Objective: Please write out the material that follows, exactly as it stands.
○ ○ ○ ○ ○ ○ ○
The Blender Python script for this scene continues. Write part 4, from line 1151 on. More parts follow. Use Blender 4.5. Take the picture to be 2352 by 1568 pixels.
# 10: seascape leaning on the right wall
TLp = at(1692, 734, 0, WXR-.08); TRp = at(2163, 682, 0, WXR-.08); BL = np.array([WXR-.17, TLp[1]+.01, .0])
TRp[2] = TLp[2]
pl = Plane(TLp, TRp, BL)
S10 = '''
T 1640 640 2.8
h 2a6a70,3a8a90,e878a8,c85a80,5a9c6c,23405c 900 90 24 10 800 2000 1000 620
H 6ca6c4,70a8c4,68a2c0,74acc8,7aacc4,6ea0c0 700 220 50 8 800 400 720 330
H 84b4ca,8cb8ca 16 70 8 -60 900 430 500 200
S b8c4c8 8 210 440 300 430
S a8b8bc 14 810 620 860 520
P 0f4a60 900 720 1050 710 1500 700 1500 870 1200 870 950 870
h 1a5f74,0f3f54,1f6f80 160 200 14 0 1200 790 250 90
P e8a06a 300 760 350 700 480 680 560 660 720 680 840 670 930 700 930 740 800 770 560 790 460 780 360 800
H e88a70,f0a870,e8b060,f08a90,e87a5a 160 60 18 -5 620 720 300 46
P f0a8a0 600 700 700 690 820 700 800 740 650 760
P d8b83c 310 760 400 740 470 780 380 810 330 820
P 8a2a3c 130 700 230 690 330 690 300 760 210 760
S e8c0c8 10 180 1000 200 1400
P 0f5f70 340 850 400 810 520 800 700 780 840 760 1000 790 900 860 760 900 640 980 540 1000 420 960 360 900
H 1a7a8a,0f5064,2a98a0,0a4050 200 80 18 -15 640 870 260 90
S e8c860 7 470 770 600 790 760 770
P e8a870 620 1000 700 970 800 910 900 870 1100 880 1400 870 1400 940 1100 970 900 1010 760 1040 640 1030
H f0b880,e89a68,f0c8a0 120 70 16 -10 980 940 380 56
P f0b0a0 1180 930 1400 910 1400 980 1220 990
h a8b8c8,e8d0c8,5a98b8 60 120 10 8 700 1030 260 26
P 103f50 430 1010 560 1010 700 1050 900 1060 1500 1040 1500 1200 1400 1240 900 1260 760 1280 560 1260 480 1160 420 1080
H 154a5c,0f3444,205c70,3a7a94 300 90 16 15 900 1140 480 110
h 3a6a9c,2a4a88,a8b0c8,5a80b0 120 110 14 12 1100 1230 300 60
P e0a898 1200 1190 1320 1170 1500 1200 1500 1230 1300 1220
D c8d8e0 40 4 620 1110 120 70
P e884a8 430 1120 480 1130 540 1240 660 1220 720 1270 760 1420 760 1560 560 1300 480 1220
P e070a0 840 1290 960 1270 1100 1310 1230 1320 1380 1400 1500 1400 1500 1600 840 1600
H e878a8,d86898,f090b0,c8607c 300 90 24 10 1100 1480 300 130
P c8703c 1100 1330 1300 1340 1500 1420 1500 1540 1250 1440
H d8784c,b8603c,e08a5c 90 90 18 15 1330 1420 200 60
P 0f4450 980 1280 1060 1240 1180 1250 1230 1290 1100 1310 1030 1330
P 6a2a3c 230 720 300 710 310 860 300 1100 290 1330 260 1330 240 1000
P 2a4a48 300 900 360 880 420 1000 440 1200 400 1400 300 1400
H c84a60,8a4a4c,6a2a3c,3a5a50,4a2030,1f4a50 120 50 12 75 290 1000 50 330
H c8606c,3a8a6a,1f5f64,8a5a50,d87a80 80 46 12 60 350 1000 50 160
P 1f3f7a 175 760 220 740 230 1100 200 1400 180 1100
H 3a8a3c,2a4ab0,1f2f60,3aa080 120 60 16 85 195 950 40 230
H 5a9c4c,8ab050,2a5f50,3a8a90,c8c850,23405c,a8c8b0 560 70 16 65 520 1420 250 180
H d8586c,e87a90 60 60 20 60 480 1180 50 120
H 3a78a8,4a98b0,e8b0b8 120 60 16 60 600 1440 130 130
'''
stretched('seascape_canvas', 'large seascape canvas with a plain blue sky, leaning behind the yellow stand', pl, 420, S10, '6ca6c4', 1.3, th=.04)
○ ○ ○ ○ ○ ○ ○
Right answer:
The Blender Python script for this scene continues. Write part 4, from line 1151 on. More parts follow. Use Blender 4.5. Take the picture to be 2352 by 1568 pixels.
# 10: seascape leaning on the right wall
TLp = at(1692, 734, 0, WXR-.08); TRp = at(2163, 682, 0, WXR-.08); BL = np.array([WXR-.17, TLp[1]+.01, .0])
TRp[2] = TLp[2]
pl = Plane(TLp, TRp, BL)
S10 = '''
T 1640 640 2.8
h 2a6a70,3a8a90,e878a8,c85a80,5a9c6c,23405c 900 90 24 10 800 2000 1000 620
H 6ca6c4,70a8c4,68a2c0,74acc8,7aacc4,6ea0c0 700 220 50 8 800 400 720 330
H 84b4ca,8cb8ca 16 70 8 -60 900 430 500 200
S b8c4c8 8 210 440 300 430
S a8b8bc 14 810 620 860 520
P 0f4a60 900 720 1050 710 1500 700 1500 870 1200 870 950 870
h 1a5f74,0f3f54,1f6f80 160 200 14 0 1200 790 250 90
P e8a06a 300 760 350 700 480 680 560 660 720 680 840 670 930 700 930 740 800 770 560 790 460 780 360 800
H e88a70,f0a870,e8b060,f08a90,e87a5a 160 60 18 -5 620 720 300 46
P f0a8a0 600 700 700 690 820 700 800 740 650 760
P d8b83c 310 760 400 740 470 780 380 810 330 820
P 8a2a3c 130 700 230 690 330 690 300 760 210 760
S e8c0c8 10 180 1000 200 1400
P 0f5f70 340 850 400 810 520 800 700 780 840 760 1000 790 900 860 760 900 640 980 540 1000 420 960 360 900
H 1a7a8a,0f5064,2a98a0,0a4050 200 80 18 -15 640 870 260 90
S e8c860 7 470 770 600 790 760 770
P e8a870 620 1000 700 970 800 910 900 870 1100 880 1400 870 1400 940 1100 970 900 1010 760 1040 640 1030
H f0b880,e89a68,f0c8a0 120 70 16 -10 980 940 380 56
P f0b0a0 1180 930 1400 910 1400 980 1220 990
h a8b8c8,e8d0c8,5a98b8 60 120 10 8 700 1030 260 26
P 103f50 430 1010 560 1010 700 1050 900 1060 1500 1040 1500 1200 1400 1240 900 1260 760 1280 560 1260 480 1160 420 1080
H 154a5c,0f3444,205c70,3a7a94 300 90 16 15 900 1140 480 110
h 3a6a9c,2a4a88,a8b0c8,5a80b0 120 110 14 12 1100 1230 300 60
P e0a898 1200 1190 1320 1170 1500 1200 1500 1230 1300 1220
D c8d8e0 40 4 620 1110 120 70
P e884a8 430 1120 480 1130 540 1240 660 1220 720 1270 760 1420 760 1560 560 1300 480 1220
P e070a0 840 1290 960 1270 1100 1310 1230 1320 1380 1400 1500 1400 1500 1600 840 1600
H e878a8,d86898,f090b0,c8607c 300 90 24 10 1100 1480 300 130
P c8703c 1100 1330 1300 1340 1500 1420 1500 1540 1250 1440
H d8784c,b8603c,e08a5c 90 90 18 15 1330 1420 200 60
P 0f4450 980 1280 1060 1240 1180 1250 1230 1290 1100 1310 1030 1330
P 6a2a3c 230 720 300 710 310 860 300 1100 290 1330 260 1330 240 1000
P 2a4a48 300 900 360 880 420 1000 440 1200 400 1400 300 1400
H c84a60,8a4a4c,6a2a3c,3a5a50,4a2030,1f4a50 120 50 12 75 290 1000 50 330
H c8606c,3a8a6a,1f5f64,8a5a50,d87a80 80 46 12 60 350 1000 50 160
P 1f3f7a 175 760 220 740 230 1100 200 1400 180 1100
H 3a8a3c,2a4ab0,1f2f60,3aa080 120 60 16 85 195 950 40 230
H 5a9c4c,8ab050,2a5f50,3a8a90,c8c850,23405c,a8c8b0 560 70 16 65 520 1420 250 180
H d8586c,e87a90 60 60 20 60 480 1180 50 120
H 3a78a8,4a98b0,e8b0b8 120 60 16 60 600 1440 130 130
'''
stretched('seascape_canvas', 'large seascape canvas with a plain blue sky, leaning behind the yellow stand', pl, 420, S10, '6ca6c4', 1.3, th=.04)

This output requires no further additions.